Lastly, the girls have finally gotten their Youtube channel up and running.  They've got about ten videos in the can in needing of dad's editing (which he's doing as we speak) so hopefully you will stop by and check out the PiggyChallengers.
 
 
 
 
 
 
 


Sunday, March 29, 2015

Bracelet Making


I have been reliving my pre-teen years lately and playing around with plastic lace.  I had quite the collection when I was younger and loved nothing more than trips to Hobby Lobby with my mom.  I've rediscovered weaving that I used to know and I've also picked up a few new tricks from tutorials on YouTube.  My favorite are these lace/gold chain combos. I've made several for myself and my daughters.  They take about 30 minutes to make and I love them.


These may be one of my first items for sale on Hobby & Hound.  I want to get some more samples made and then post them.  I've also started learning how to take better photos with my Cannon Rebel which makes my product look so much better don't you think?

Tuesday, January 20, 2015

Volunteering

I used to love volunteering in my community. It always made me feel more aware of how others lived and was fulfilling to give back.  Since I previously worked for Non-Profit organizations in my former life, I had plenty of time to get involved with a variety of organizations.  That hasn't happened so much in the last decade due to work demands.  In fact, it has been at least 10 years since I have done any volunteer work!  Today my husband and I were able to go volunteer at our local food bank and pack weekend backpacks of food for children who otherwise wouldn't eat on the weekends.  It felt so good to get back to back volunteering and to actually feel like I was a part of something again.  Even better was sharing it with my husband.  He and I have never done something like this together and had a good time doing so.  I plan to start doing this once a month but am on the lookout for other volunteer opportunities in our community as well.  Just one more step in the right direction of getting my priorities aligned ....

Hobby + Hound

My first attempt at a side business will be an Etsy store that I'm opening called Hobby + Hound.  The name sums up two things which are very important to me and my family and ties in quite well with this blog as well.  The focus of the store will initially be patterns and kits that people can buy and then make their own dolls, pins, etc.  I plan to have a lot of felt and crochet works as well as some paper crafts as well.  Of course, I will also be selling things I've made including jewelry, dolls, bouquets, and whatever else strikes my fancy.  I've been working on my brand logo and above is what I'm starting with.  I'm a sucker for minimalist, classic southern looks.  This is a great logo for me to get started with. 

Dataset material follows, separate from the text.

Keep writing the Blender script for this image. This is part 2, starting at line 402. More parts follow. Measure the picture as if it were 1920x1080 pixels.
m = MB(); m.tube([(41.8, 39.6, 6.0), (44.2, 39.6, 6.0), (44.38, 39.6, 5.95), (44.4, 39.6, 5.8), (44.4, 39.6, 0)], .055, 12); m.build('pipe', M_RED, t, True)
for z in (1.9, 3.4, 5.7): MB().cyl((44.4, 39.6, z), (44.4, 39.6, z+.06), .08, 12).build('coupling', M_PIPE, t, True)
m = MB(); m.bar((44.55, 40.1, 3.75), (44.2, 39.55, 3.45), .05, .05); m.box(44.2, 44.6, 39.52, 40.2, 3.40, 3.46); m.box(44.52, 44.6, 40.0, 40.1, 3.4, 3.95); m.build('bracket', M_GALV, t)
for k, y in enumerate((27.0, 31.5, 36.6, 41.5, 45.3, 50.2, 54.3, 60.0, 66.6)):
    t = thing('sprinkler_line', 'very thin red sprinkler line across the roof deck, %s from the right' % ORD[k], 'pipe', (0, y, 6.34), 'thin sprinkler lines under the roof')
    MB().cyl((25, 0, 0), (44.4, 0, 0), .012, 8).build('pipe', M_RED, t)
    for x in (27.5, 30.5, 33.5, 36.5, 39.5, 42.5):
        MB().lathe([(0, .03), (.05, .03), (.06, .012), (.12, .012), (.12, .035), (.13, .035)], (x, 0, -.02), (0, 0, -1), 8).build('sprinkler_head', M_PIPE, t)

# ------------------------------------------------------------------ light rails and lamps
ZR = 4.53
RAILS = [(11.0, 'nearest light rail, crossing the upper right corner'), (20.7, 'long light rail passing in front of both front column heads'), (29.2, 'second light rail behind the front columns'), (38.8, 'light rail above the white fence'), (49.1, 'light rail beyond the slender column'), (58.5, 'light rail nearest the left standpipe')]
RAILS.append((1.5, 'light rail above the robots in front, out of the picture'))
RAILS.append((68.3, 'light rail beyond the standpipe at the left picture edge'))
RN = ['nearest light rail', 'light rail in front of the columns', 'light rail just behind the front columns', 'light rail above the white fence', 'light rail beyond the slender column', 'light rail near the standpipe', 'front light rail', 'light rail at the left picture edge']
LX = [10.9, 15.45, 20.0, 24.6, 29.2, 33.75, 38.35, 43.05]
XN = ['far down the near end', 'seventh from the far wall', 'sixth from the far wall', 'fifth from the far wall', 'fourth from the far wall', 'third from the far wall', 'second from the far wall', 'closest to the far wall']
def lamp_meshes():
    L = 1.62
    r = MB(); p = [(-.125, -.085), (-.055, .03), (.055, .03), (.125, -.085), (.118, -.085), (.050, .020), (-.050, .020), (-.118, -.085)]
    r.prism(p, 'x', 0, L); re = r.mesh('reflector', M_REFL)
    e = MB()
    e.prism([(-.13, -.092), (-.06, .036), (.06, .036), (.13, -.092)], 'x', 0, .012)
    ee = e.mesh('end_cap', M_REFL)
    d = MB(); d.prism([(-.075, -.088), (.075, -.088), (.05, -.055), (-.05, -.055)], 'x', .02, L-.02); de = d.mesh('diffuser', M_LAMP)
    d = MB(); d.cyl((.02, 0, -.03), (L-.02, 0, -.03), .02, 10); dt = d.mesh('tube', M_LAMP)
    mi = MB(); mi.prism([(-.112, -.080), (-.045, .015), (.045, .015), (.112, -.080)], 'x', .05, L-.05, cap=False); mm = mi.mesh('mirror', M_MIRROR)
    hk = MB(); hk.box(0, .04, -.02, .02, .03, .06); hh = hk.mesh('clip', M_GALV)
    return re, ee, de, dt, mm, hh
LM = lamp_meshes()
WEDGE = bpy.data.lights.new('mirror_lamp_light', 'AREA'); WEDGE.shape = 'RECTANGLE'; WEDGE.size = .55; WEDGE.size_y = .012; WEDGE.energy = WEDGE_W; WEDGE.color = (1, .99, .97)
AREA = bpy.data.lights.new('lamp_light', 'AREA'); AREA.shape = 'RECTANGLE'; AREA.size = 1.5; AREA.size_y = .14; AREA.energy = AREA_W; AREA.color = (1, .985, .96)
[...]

Additionally, I'll be using my hounds for mascots.  Below is Ms. Mable Jean.  I'm experimenting a bit to get her and Molly put into cameos or silhouettes.  I think they will make a great addition to the shop and of course, who doesn't love a M&M story... ornery girls.

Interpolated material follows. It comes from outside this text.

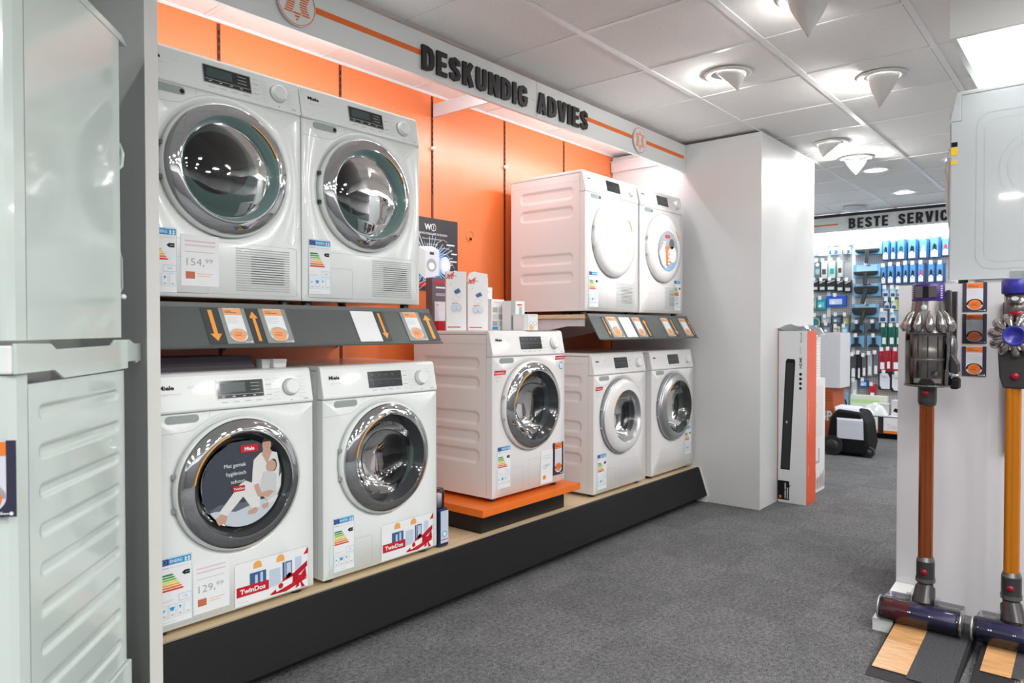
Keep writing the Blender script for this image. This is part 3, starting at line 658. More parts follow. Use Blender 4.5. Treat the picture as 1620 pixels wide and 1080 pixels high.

Thursday, January 15, 2015

A New Chapter

Today was my first day at my new job.  As you may have noticed my attention to this blog started to lapse about mid-year in 2014 and had a lot to do with the miserable situation I was in for my job.  I was working as an IT Security & Controls Leader as well as leading a multi-system implementation as part of a severely aggressive 3 year implementation, leading a group of direct reports as well as contractors with two different IT providers and running all of the systems audits for the organization.  I hit burn out like I never have.  I worked 80-100 hours a week consistently for over a year and I was done.  I would have done just about anything to get out of that situation.  Luckily, I didn't have to.  Around Thanksgiving time I got an interview with another company that was offering decent pay and less responsibility = less work, more life.  I got an offer and started today.  I had to do a lot of soul searching and facing facts to make this kind of move.  I was on the up and up after all at my former job and headed for bigger titles and more responsibility.  The bottom line was -- I was taken for granted and I had absolutely no life.  I couldn't tell you much of what I did in 2014 because I was at work all the time.  I know we took a trip to Disney and I was deaf in one ear the entire time because my body had been so ran down I couldn't get well.  That's about it.  So fast forward to the present.

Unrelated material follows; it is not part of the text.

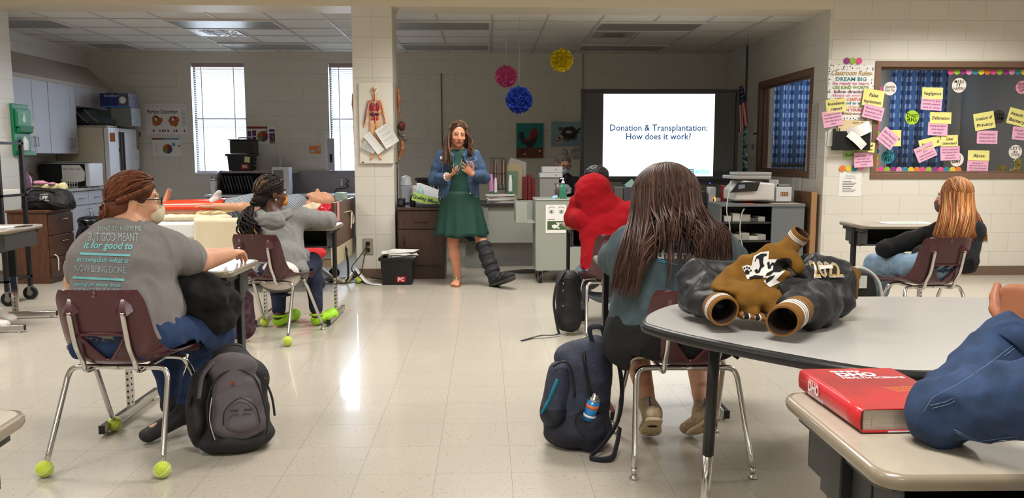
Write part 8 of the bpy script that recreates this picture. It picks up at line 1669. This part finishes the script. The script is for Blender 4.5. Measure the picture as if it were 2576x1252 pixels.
for s_,an,tx in (('L',J['anL'],.0),('R',J['anR'],-.06)):
    toe = V((an.x+tx+.03,an.y+.11,.035)); heel = V((an.x+.01,an.y-.07,.165)); S = SDF(.02); S.ec(heel,toe,(.036,.034),(.046,.03),(1,0,0)); S.cap(an,heel.lerp(toe,.35)+V((0,0,.03)),.042,.046); skin('sneaker',[S.mesh(.005)],sk_,t)
    d = (toe-heel).normalized(); sd = d.cross(V((0,0,1))).normalized(); dn = d.cross(sd); dn = dn if dn.z < 0 else -dn; mb = MB(); rings = []
    for k,wd in ((-.035,.02),(-.02,.036),(.06,.036),(.14,.047),(.185,.04),(.205,.018)): c = heel+d*k+dn*.026; rings.append([c+sd*wd,c-sd*wd,c-sd*wd*1.02+dn*.014,c+sd*wd*1.02+dn*.014])
    mb.loft(rings,smooth=False); st = [(math.cos(a)*(.03 if i % 2 else .021),math.sin(a)*(.024 if i % 2 else .017)) for i,a in enumerate(np.linspace(0,2*math.pi,16,endpoint=False))]
    c = heel+d*.055+dn*.0402; mb.add([c+sd*x+d*y for x,y in st],[list(range(16)),list(range(16))[::-1]],1); rn = random.Random(3)
    for k in range(40): c2 = heel+d*rn.uniform(.09,.18)+sd*rn.uniform(-.035,.035)+dn*.0402; mb.add([c2+sd*.003+d*0,c2+d*.003,c2-sd*.003,c2-d*.003],[(0,1,2,3)],2)
    mb.build('sole',[M('sole_tan',(196,174,142),.7),M('sole_black',(26,26,28),.6),M('sole_pit',(110,94,76),.8)],t,bevel=.002)
    mb = MB(); mb.bar(an+V((-.002,-.048,.0)),an+V((-.004,-.050,.05)),.014,.004,(1,0,0)); mb.build('pull_tab',M('blue_tab',(30,50,140),.6),t)
# ---- denim sleeved person at the right edge
J = dict(head=V((1.22,1.12,1.17)),face=(-.1,1,0),neck=V((1.22,1.06,1.05)),shL=V((1.03,1.03,.98)),shR=V((1.42,1.0,.98)),chest=V((1.22,1.02,.88)),waist=V((1.20,.98,.68)),pel=V((1.19,.96,.54)),elL=V((.835,1.375,.805)),wrL=P(2556,838,1.47),elR=V((1.5,1.35,.80)),wrR=V((1.3,1.5,.84)),hipL=V((1.08,.98,.54)),hipR=V((1.30,.98,.54)),knL=V((1.05,1.38,.50)),knR=V((1.32,1.38,.50)),anL=V((1.05,1.36,.1)),anR=V((1.32,1.36,.1)),toeL=V((1.05,1.52,.035)),toeR=V((1.32,1.52,.035)),
         cw=.17,ww=.16,pw=.17,dp=.10,sr=(.080,.060,.052),ar=(.046,.040,.029),hdL=(V((.10,.15,1)),V((-.95,-.3,.1))),curl=(88,92,92,92),th=-1,hem=.50)
denimF = M('denim_shirt_blue',(36,58,92),.85,var=.4,vscale=30,bump=.25,bscale=900,detail=8)
A = sitter('person cut off by the right edge, denim sleeve propped on the foreground desk',J,SKB,denimF,denimL,'long',1.0,vox=.005,topname='denim_shirt',shoem=M('black_shoe',(24,24,26),.7),topdisp=lambda Q: (np.abs(wob(Q,33,3))-.3)*.011)
t = A['root']; L = A['L']; M3 = A['M3']
HB = SDF(.02); HB.ell(L(0,-.02,.042),(.09,.105,.096),M3); HB.ell(L(0,.085,-.04),(.062,.065,.10),M3,.012,True); skin('hair',[HB.mesh(.008,lambda Q: wob(Q,120,2)*.005)],hm('hair_dark',(34,26,24),.2),t); eyes_(L,V(M3.col[1]),V(M3.col[2]),t)
mb = MB(); w_,e_ = J['wrL'],J['elL']; ax_ = (w_-e_).normalized(); mb.lathe([(.046,.0),(.050,.002),(.0505,.055),(.047,.058),(.040,.057),(.040,.002)],e_.lerp(w_,.92)-ax_*.045,28,axis=ax_); mb.build('cuff',denimF,t)
for ln in ([(2562,858),(2480,920),(2420,960),(2345,1000),(2318,1045)],[(2400,1080),(2460,1110),(2576,1095)],[(2340,1020),(2380,1010),(2400,1000)]):
    mb = MB(); seamline(A['bv'],ln,.0007,mb,lift=.0); seamline(A['bv'],[(x+5,y+7) for x,y in ln],.0007,mb,lift=.0)
    if mb.v: mb.build('sleeve_seam',M('dark_stitch',(96,116,144),.8),t)
# ---- person at the left edge: only the shoes and shins are in the frame
J = dict(head=V((-4.45,5.98,1.15)),face=(1,.1,-.1),neck=V((-4.47,5.98,1.02)),shL=V((-4.45,6.17,.95)),shR=V((-4.45,5.79,.95)),chest=V((-4.46,5.98,.86)),waist=V((-4.46,5.98,.66)),pel=V((-4.44,5.98,.53)),elL=V((-4.2,6.2,.80)),wrL=V((-3.95,6.12,.80)),elR=V((-4.2,5.8,.80)),wrR=V((-3.95,5.86,.80)),hipL=V((-4.42,6.08,.53)),hipR=V((-4.42,5.88,.53)),knL=V((-3.98,6.06,.5)),knR=V((-3.98,5.90,.5)),
         anL=V((-3.74,6.08,.13)),anR=V((-3.70,5.90,.10)),toeL=V((-3.60,6.07,.05)),toeR=V((-3.55,5.90,.04)),hem=.48,cuff=.8)
A = sitter('person at the far left edge, only white socked feet and jeans in view',J,SKN,M('grey_sweat',(90,92,100),.9),denimB,'long',1.0,vox=.01,shoem=M('white_sock',(222,214,210),.9))
t = A['root']; L = A['L']; M3 = A['M3']
HB = SDF(.02); HB.ell(L(0,-.02,.042),(.09,.105,.096),M3); HB.ell(L(0,.085,-.04),(.062,.065,.10),M3,.012,True); skin('hair',[HB.mesh(.008,lambda Q: wob(Q,120,2)*.005)],hm('hair_dark',(34,26,24),.2),t); eyes_(L,V(M3.col[1]),V(M3.col[2]),t)
# BAGS AND JACKETS
def zipper(par,pts,r=.003,nm='zipper',m=None): mb = MB(); mb.tube(pts,r,6,sub=6); return mb.build(nm,m or M('zip_black',(14,14,15),.4),par)
bgry = M('bag_grey_nylon',(88,82,86),.75,bump=.3,bscale=300,var=.1,vscale=30); bblk = M('bag_black_nylon',(20,20,22),.65,bump=.3,bscale=300)
t = thing('backpack','grey and black backpack on the floor by the front left chair','backpack',(-1.085,3.34,0),R(12),world=False); t.scale = (1,1,.9)
S = SDF(.05); S.ec((0,.08,.10),(.0,.11,.34),(.15,.10),(.14,.085),(1,0,0)); S.ec((0,.11,.34),(-.015,.14,.455),(.135,.08),(.075,.045),(1,0,0)); S.ell((0,.06,.06),(.165,.12,.07)); skin('main_compartment',[S.mesh(.007,lambda Q: wob(Q,36,3)*.007,cuts=[((0,0,.003),(0,0,-1))])],bblk,t)
S = SDF(.035); S.ec((.03,-.005,.14),(.02,.03,.32),(.115,.07),(.10,.055),(1,0,0)); S.ell((.0,.06,.40),(.105,.055,.075)); skin('front_panel',[S.mesh(.006,lambda Q: wob(Q,40,5)*.004,cuts=[((0,0,.045),(0,0,-1))])],bgry,t)
S = SDF(.03); S.ec((.045,-.055,.16),(.04,-.025,.25),(.072,.04),(.06,.035),(1,0,0)); skin('front_pocket',[S.mesh(.006,lambda Q: wob(Q,50,5)*.003)],bgry,t)
S = SDF(.03); S.ell((-.145,.07,.14),(.045,.09,.12)); S.ell((-.13,.10,.30),(.05,.08,.10)); skin('side_pocket',[S.mesh(.007,lambda Q: wob(Q,44,5)*.006,cuts=[((0,0,.004),(0,0,-1))])],bblk,t)
zipper(t,[(-.075,-.062,.09),(-.095,-.045,.20),(-.085,-.02,.31),(-.05,.005,.375),(.02,.01,.405),(.09,.0,.37),(.125,-.02,.28),(.145,-.055,.17),(.14,-.07,.10)],.0042); zipper(t,[(-.065,-.075,.10),(-.085,-.055,.19),(-.075,-.035,.29)],.0022,'piping',M('silver_piping',(170,165,168),.5))
zipper(t,[(-.028,-.085,.17),(-.02,-.085,.24),(.04,-.075,.29),(.10,-.08,.25),(.118,-.085,.17)],.003); zipper(t,[(.135,.0,.36),(.165,-.02,.27),(.175,-.03,.18)],.005)
mb = MB(); [mb.box(x,x+.035,-.097,-.093,.235,.245) for x in (.0,.055)]; mb.build('webbing_loop',M('dark_grey_web',(50,46,50),.7),t); mb = MB(); mb.box(.005,.018,-.036,-.03,.345,.36); mb.build('logo_patch',M('red_brown_badge',(130,40,32),.6),t)
mb = MB(); mb.tube([(-.03,.15,.44),(-.02,.13,.485),(.03,.13,.485),(.045,.15,.44)],.009,8,sub=5,flat=.5); mb.build('top_handle',bblk,t)
mb = MB(); mb.tube([(-.09,.10,.43),(-.15,.06,.36),(-.185,.05,.22),(-.175,.04,.08)],.02,8,sub=5,flat=.35); mb.build('shoulder_strap',bblk,t); mb = MB(); mb.tube([(-.07,.04,.44),(-.115,.02,.38),(-.13,-.01,.28)],.02,8,sub=5,flat=.35); mb.build('grey_strap',bgry,t)
mb = MB(); mb.tube([(.128,.0,.36),(.155,-.01,.355),(.155,-.01,.335),(.133,0,.335)],.0022,6,closed=True); mb.build('zip_pull',M('dark_ring',(70,60,40),.4,metal=.6),t)
nvy = M('navy_heather',(40,44,62),.75,var=.45,vscale=70,bump=.3,bscale=260,col2=(64,68,84)); nvd = M('navy_black',(22,24,36),.7,bump=.3,bscale=260); tealz = M('teal_zip',(24,120,150),.5)
t = thing('backpack','navy backpack with teal zips and a spray can in its side pocket','backpack',(.40,3.38,0),R(-12),world=False); t.scale = (1.06,1,1)
S = SDF(.05); S.ec((0,.02,.10),(.02,.04,.36),(.13,.10),(.12,.085),(1,0,0)); S.ec((.02,.04,.36),(.07,.05,.44),(.11,.08),(.06,.05),(1,0,0)); S.ell((0,.0,.07),(.135,.12,.075)); skin('main_compartment',[S.mesh(.007,lambda Q: wob(Q,34,3)*.008,cuts=[((0,0,.003),(0,0,-1))])],[nvy,nvd],t,lambda c: (c[:,2] < .17+.04*np.sin(c[:,0]*14)).astype(int))
S = SDF(.03); S.ec((-.09,-.03,.15),(-.07,-.01,.33),(.06,.09),(.05,.07),(1,0,0)); skin('front_panel',[S.mesh(.007,lambda Q: wob(Q,40,2)*.005)],[nvy,nvd],t,lambda c: (c[:,2] < .19).astype(int))
S = SDF(.02); S.ell((.06,-.07,.10),(.07,.05,.095)); skin('side_pocket',[S.mesh(.006,lambda Q: wob(Q,70,2)*.004,cuts=[((0,0,.004),(0,0,-1)),((0,0,.175),(0,0,1))])],nvd,t)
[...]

I am present.  I am committed to keep things balanced and putting my priorities ahead of a job.  To be honest, I'm not overly concerned about the demands of the new job, I just need to pace myself before I am pulling off daily miracles again and sleeping a few hours a night.

Starting a new job at the beginning of a new year is a great, fresh start.  I am looking forward to finding out what my new normal is.  I'm also excited to have more time to work on the things that I am passionate about.

  • I mentioned last year that I wanted to start my own Kawaii business.  That desire hasn't waivered, in fact, it was a consideration to making the job move.  I was never going to have time to focus on starting up a store in my old job. Now, in my free time, I can continue to work on chasing that dream.  
  • Another thing that is priority to me are my family and marriage.  My girls have gone without much attention from me over the last year and that has been hard.  My husband has gone without much attention from me since we got married in 2010.  I am really going to try to get a better family focus back in my life.  It sounds ridiculous to say that I need to put my family first because that should be so natural but it wasn't and hasn't been for me for some time.
  • My health hasn't been a priority at all.  In fact, I take better care of my animals than I do myself.  As I get older, I realize this is the body I was given, I need to treat it better.
  • My creativity.  I am a creative.  I love to write, draw, sew, remodel, bake, plant, refinish but I haven't done this in so so long.  I have done some drawing in the last year but that's about it.  I am happiest when I am creating things so I plan to get back to it. 
I do hope to keep this blog more current and keep you updated on my return to normalcy.  I have taken a giant step towards slowing down and hope I keep myself accountable to my priorities. I hope you enjoy reading my journey here.